SILENT STREAM OF GODLESS ELEGY - Návaz (Season of Mist/Riot)

Hey-nonny no thanks.
Release Date: 
17 Jan 2011 (All day)


These Czechs have been doing the rounds since the mid- 90's without really causing a great deal of fuss to the metal populace. I'm only really familiar with their debut album Iron, and by 'familiar' I mean I gave it a couple of spins at the time and it's remained untouched ever since. Until today. I dusted it off to see how far the band have come in the intervening fifteen years. Not very, apparently. 

 The latest album Návaz, the band's fifth, shows a band with an almost creationist-esque anti-evolutionary ethic. They're still ploughing a remakably similar furrow to their formative work, albeit with a far superior production and a couple of other bells and whistles. This template evokes all the mid-90's UK doom favourites (you know the names), only with a sprinkling of cod-folk and a female vocal. 

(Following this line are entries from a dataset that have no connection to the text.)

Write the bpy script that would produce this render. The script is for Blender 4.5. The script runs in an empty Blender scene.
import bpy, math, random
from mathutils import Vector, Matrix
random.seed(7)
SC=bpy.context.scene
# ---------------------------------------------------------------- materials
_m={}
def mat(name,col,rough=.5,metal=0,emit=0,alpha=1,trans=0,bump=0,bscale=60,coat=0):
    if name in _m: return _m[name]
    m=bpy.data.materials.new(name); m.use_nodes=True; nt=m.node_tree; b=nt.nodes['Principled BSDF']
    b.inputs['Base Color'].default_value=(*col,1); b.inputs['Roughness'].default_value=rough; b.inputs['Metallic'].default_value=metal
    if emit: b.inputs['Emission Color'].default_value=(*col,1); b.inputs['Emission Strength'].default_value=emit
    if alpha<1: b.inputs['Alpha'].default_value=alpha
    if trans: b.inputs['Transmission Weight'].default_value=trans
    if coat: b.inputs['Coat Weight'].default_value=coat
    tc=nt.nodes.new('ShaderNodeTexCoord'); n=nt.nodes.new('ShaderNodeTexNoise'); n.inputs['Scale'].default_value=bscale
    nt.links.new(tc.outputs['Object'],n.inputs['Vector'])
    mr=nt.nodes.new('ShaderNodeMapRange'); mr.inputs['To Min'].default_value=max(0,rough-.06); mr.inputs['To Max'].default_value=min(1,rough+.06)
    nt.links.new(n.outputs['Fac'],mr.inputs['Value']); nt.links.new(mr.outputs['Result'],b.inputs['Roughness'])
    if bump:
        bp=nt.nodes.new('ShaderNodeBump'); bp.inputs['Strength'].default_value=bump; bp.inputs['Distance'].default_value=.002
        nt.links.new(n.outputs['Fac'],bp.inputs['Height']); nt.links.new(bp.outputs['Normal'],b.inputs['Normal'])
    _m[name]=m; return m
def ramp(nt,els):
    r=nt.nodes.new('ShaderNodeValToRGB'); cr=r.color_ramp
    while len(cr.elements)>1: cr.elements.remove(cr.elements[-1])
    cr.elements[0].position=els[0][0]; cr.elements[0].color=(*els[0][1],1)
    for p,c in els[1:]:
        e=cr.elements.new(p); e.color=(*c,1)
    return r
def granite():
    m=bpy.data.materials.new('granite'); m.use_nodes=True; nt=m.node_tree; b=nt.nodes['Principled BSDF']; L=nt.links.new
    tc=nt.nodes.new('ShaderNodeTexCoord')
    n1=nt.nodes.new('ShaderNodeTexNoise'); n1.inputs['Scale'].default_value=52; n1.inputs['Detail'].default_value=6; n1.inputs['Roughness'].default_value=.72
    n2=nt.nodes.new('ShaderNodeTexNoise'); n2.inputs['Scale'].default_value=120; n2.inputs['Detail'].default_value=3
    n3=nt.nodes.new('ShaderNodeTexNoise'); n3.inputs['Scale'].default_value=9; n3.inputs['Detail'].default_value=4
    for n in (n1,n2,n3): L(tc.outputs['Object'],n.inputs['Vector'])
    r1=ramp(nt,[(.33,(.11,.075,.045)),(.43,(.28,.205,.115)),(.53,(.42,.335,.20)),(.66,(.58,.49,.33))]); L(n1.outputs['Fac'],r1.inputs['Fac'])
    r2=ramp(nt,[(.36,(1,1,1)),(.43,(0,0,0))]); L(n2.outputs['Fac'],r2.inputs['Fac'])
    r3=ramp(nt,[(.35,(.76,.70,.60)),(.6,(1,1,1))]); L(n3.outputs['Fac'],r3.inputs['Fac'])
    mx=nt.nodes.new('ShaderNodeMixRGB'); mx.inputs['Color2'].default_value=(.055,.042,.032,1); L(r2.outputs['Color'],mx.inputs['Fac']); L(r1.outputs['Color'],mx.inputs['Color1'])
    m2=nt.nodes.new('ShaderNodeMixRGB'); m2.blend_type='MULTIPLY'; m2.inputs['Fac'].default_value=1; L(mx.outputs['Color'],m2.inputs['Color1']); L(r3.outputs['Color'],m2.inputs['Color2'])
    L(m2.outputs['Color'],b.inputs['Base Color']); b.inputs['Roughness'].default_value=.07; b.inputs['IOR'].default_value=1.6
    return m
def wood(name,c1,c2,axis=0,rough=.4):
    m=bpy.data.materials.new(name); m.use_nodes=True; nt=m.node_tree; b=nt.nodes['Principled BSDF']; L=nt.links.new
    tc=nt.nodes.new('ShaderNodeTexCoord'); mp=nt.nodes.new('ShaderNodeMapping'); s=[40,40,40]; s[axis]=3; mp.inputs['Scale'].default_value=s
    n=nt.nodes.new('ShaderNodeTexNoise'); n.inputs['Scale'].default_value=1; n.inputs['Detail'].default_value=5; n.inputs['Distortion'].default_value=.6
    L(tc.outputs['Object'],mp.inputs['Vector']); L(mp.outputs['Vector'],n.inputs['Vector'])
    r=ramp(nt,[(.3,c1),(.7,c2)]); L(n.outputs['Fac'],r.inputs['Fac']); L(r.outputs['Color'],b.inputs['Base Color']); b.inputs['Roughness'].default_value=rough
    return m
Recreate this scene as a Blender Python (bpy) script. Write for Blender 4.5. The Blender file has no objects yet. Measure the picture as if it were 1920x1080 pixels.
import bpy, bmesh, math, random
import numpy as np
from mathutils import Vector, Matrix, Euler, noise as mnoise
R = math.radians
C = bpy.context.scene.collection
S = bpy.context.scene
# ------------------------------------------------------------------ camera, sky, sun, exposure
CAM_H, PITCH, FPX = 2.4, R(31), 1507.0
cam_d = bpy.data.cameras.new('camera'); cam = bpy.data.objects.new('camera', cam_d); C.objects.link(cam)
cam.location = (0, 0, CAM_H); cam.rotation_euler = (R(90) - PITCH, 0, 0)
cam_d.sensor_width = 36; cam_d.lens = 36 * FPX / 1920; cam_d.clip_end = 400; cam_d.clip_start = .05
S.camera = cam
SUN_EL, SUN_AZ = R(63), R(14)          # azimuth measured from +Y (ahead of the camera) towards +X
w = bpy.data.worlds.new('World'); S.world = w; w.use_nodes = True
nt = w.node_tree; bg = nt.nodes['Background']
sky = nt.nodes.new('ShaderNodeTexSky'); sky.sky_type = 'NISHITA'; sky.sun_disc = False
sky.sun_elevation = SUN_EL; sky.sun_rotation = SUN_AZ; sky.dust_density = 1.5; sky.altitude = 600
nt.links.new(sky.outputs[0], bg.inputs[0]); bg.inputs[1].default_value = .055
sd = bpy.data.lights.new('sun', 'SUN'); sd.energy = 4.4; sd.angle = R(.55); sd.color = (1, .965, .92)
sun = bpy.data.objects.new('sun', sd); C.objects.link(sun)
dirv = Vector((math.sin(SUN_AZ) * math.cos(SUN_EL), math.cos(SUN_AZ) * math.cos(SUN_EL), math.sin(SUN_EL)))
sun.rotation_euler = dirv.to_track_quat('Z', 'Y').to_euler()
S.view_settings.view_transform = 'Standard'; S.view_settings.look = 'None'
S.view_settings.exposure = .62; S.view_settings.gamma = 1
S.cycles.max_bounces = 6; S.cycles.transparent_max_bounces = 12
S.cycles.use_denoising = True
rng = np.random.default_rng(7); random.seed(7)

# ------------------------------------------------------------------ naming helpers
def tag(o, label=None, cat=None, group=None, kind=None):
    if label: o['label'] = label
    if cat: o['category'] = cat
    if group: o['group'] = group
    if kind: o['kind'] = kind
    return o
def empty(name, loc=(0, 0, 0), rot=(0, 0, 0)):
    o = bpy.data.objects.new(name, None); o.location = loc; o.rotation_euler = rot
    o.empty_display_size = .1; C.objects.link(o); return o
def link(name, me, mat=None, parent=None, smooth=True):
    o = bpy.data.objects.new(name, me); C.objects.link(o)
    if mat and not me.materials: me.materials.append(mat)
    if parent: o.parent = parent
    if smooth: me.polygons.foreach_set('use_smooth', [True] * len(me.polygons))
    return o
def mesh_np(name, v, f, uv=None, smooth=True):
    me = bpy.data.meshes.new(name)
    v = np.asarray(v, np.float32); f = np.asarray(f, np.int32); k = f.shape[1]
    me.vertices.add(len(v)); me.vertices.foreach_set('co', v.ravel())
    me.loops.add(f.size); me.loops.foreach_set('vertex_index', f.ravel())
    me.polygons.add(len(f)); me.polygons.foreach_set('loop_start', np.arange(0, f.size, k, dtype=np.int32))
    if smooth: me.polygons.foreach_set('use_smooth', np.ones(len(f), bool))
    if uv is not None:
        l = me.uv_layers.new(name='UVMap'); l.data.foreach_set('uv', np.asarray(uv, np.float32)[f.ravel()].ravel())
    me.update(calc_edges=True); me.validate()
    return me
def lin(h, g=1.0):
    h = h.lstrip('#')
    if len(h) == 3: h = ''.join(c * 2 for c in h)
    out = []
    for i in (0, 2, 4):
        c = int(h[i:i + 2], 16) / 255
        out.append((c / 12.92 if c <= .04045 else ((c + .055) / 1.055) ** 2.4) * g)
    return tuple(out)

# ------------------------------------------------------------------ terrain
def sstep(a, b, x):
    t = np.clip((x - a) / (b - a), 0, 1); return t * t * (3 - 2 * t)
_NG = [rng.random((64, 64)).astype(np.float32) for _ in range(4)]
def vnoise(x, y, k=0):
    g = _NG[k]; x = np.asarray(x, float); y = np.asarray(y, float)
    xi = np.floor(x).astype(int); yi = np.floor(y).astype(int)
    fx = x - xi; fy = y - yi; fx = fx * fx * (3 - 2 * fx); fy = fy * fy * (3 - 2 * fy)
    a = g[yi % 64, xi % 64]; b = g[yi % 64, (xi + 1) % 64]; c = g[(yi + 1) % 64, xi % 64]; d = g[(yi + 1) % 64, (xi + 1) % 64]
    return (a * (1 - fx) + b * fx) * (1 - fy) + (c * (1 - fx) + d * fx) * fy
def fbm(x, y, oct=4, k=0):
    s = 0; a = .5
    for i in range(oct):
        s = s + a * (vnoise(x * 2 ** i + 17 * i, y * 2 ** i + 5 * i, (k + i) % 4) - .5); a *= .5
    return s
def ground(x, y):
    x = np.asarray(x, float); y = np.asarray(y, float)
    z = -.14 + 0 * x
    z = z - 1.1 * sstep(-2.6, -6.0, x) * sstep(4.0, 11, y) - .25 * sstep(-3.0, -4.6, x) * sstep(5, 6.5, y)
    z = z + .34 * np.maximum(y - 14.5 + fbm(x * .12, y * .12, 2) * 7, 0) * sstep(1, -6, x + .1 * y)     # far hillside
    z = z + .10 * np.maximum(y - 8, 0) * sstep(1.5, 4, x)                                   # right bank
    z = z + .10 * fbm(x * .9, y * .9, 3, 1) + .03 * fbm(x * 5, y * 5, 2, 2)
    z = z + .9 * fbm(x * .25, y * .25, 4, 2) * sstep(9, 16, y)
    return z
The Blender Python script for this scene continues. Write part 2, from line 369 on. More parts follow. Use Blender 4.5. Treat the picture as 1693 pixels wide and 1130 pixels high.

 The majority of the tracks here are driven by the vocals and strings (violin and cello), the rest of the instruments merely providing a background wash. There's no riffs as such, just some plodding 3-4 note chug-a-long to fill the empty space. At least that was certainly the case for the first two tracks Mokos and Zlatohlav. By the end of these two I was already yawning before the dulcimer intro of Skyrj Hlavu Do Dlani caught my ear. While this one still trudges along as per, the superior melody catches the attention and the male / female vocal interplay on the chorus is finally successful. Unfortunately this is short lived. The track, at seven and a half minutes, outstays it's welcome and from then on we're back to square one. 

There's the jaunty Slava at track five which I'm sure will give some fat Germans in Tankard shirts something to hop about and spill their beer to at a festival. Personally it made me want to vomit my own pelvis, but then I'm an objectionable prick. 

On the plus side it's well recorded. The female vocal from Hanka Hajdová is for the most part excellent, even if the melodies are unmemorable. Michal Sýkora and Pavel Zouhar, on cello and violin respectively, show they are no slouches either. There are moments overall when it all comes together and you really start thinking the band are on to something. Moments are all they ever end up becoming though, and you're soon back to the chug verse / half speed chorus cliche that makes up the majority of songs here. 

Návaz seems to exist in some sort of void. I've seen the band described as folk doom but this is fairly sweeping and a little desperate. It's doom without being doomy. It lacks any emotional resonance and melancholy and just sort of lumbers along slowly instead. Throwing in a dulcimer and a smidgeon of Slavic-style hey-nonny-no doesn't make it folk either. It's just sort of... there. Unfortunately.